▼▼▼
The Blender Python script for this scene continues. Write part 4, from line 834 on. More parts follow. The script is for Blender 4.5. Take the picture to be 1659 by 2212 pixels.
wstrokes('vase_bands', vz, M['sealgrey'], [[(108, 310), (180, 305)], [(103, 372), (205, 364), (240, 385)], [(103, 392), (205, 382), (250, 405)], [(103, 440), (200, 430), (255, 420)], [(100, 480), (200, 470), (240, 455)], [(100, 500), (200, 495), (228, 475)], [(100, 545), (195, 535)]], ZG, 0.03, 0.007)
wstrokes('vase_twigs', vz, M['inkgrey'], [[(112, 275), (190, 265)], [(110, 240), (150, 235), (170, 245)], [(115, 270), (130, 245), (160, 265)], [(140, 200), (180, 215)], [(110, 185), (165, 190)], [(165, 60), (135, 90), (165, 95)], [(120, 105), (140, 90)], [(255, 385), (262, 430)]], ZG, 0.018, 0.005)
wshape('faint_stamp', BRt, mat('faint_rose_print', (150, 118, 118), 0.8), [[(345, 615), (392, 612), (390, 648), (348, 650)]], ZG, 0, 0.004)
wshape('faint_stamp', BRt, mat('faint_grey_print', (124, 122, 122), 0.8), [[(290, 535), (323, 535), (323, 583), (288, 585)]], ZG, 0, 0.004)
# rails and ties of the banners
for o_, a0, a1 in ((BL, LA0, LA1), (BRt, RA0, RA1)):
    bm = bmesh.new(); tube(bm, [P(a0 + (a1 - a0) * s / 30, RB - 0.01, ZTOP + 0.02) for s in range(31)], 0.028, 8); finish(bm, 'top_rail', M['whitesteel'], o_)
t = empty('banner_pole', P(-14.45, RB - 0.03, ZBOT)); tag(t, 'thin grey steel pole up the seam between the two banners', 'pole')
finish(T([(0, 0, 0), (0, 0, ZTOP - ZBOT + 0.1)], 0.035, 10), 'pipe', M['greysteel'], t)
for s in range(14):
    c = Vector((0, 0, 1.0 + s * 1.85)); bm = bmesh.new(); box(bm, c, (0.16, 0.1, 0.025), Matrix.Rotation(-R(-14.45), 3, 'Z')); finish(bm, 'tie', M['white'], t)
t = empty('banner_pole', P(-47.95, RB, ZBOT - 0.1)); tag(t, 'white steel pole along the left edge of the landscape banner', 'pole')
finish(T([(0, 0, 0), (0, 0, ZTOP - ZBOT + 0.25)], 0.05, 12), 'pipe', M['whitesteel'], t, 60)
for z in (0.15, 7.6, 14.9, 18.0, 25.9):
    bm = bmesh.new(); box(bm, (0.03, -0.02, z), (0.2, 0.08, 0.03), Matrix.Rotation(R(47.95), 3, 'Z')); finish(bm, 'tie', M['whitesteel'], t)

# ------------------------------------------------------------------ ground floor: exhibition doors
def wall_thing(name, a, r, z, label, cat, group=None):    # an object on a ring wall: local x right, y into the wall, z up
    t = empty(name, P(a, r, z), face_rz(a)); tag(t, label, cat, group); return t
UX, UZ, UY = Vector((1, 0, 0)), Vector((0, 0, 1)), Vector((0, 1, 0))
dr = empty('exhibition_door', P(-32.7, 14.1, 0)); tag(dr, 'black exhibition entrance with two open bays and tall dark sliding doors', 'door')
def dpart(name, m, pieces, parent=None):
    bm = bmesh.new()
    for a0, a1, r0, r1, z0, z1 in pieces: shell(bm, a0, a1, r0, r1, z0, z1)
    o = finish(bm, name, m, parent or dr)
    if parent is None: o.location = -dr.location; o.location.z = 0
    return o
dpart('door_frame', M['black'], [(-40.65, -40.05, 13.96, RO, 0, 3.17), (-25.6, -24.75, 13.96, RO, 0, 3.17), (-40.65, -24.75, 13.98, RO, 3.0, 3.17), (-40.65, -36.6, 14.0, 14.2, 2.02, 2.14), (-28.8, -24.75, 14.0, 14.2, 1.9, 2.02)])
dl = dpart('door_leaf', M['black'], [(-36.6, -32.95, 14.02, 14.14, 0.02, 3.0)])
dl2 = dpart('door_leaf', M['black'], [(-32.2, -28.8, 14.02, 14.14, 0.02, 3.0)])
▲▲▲
## SET TASK
Repeat the preceding lines exactly, please, every one of them.

## WORKED ANSWER
The Blender Python script for this scene continues. Write part 4, from line 834 on. More parts follow. The script is for Blender 4.5. Take the picture to be 1659 by 2212 pixels.
wstrokes('vase_bands', vz, M['sealgrey'], [[(108, 310), (180, 305)], [(103, 372), (205, 364), (240, 385)], [(103, 392), (205, 382), (250, 405)], [(103, 440), (200, 430), (255, 420)], [(100, 480), (200, 470), (240, 455)], [(100, 500), (200, 495), (228, 475)], [(100, 545), (195, 535)]], ZG, 0.03, 0.007)
wstrokes('vase_twigs', vz, M['inkgrey'], [[(112, 275), (190, 265)], [(110, 240), (150, 235), (170, 245)], [(115, 270), (130, 245), (160, 265)], [(140, 200), (180, 215)], [(110, 185), (165, 190)], [(165, 60), (135, 90), (165, 95)], [(120, 105), (140, 90)], [(255, 385), (262, 430)]], ZG, 0.018, 0.005)
wshape('faint_stamp', BRt, mat('faint_rose_print', (150, 118, 118), 0.8), [[(345, 615), (392, 612), (390, 648), (348, 650)]], ZG, 0, 0.004)
wshape('faint_stamp', BRt, mat('faint_grey_print', (124, 122, 122), 0.8), [[(290, 535), (323, 535), (323, 583), (288, 585)]], ZG, 0, 0.004)
# rails and ties of the banners
for o_, a0, a1 in ((BL, LA0, LA1), (BRt, RA0, RA1)):
    bm = bmesh.new(); tube(bm, [P(a0 + (a1 - a0) * s / 30, RB - 0.01, ZTOP + 0.02) for s in range(31)], 0.028, 8); finish(bm, 'top_rail', M['whitesteel'], o_)
t = empty('banner_pole', P(-14.45, RB - 0.03, ZBOT)); tag(t, 'thin grey steel pole up the seam between the two banners', 'pole')
finish(T([(0, 0, 0), (0, 0, ZTOP - ZBOT + 0.1)], 0.035, 10), 'pipe', M['greysteel'], t)
for s in range(14):
    c = Vector((0, 0, 1.0 + s * 1.85)); bm = bmesh.new(); box(bm, c, (0.16, 0.1, 0.025), Matrix.Rotation(-R(-14.45), 3, 'Z')); finish(bm, 'tie', M['white'], t)
t = empty('banner_pole', P(-47.95, RB, ZBOT - 0.1)); tag(t, 'white steel pole along the left edge of the landscape banner', 'pole')
finish(T([(0, 0, 0), (0, 0, ZTOP - ZBOT + 0.25)], 0.05, 12), 'pipe', M['whitesteel'], t, 60)
for z in (0.15, 7.6, 14.9, 18.0, 25.9):
    bm = bmesh.new(); box(bm, (0.03, -0.02, z), (0.2, 0.08, 0.03), Matrix.Rotation(R(47.95), 3, 'Z')); finish(bm, 'tie', M['whitesteel'], t)

# ------------------------------------------------------------------ ground floor: exhibition doors
def wall_thing(name, a, r, z, label, cat, group=None):    # an object on a ring wall: local x right, y into the wall, z up
    t = empty(name, P(a, r, z), face_rz(a)); tag(t, label, cat, group); return t
UX, UZ, UY = Vector((1, 0, 0)), Vector((0, 0, 1)), Vector((0, 1, 0))
dr = empty('exhibition_door', P(-32.7, 14.1, 0)); tag(dr, 'black exhibition entrance with two open bays and tall dark sliding doors', 'door')
def dpart(name, m, pieces, parent=None):
    bm = bmesh.new()
    for a0, a1, r0, r1, z0, z1 in pieces: shell(bm, a0, a1, r0, r1, z0, z1)
    o = finish(bm, name, m, parent or dr)
    if parent is None: o.location = -dr.location; o.location.z = 0
    return o
dpart('door_frame', M['black'], [(-40.65, -40.05, 13.96, RO, 0, 3.17), (-25.6, -24.75, 13.96, RO, 0, 3.17), (-40.65, -24.75, 13.98, RO, 3.0, 3.17), (-40.65, -36.6, 14.0, 14.2, 2.02, 2.14), (-28.8, -24.75, 14.0, 14.2, 1.9, 2.02)])
dl = dpart('door_leaf', M['black'], [(-36.6, -32.95, 14.02, 14.14, 0.02, 3.0)])
dl2 = dpart('door_leaf', M['black'], [(-32.2, -28.8, 14.02, 14.14, 0.02, 3.0)])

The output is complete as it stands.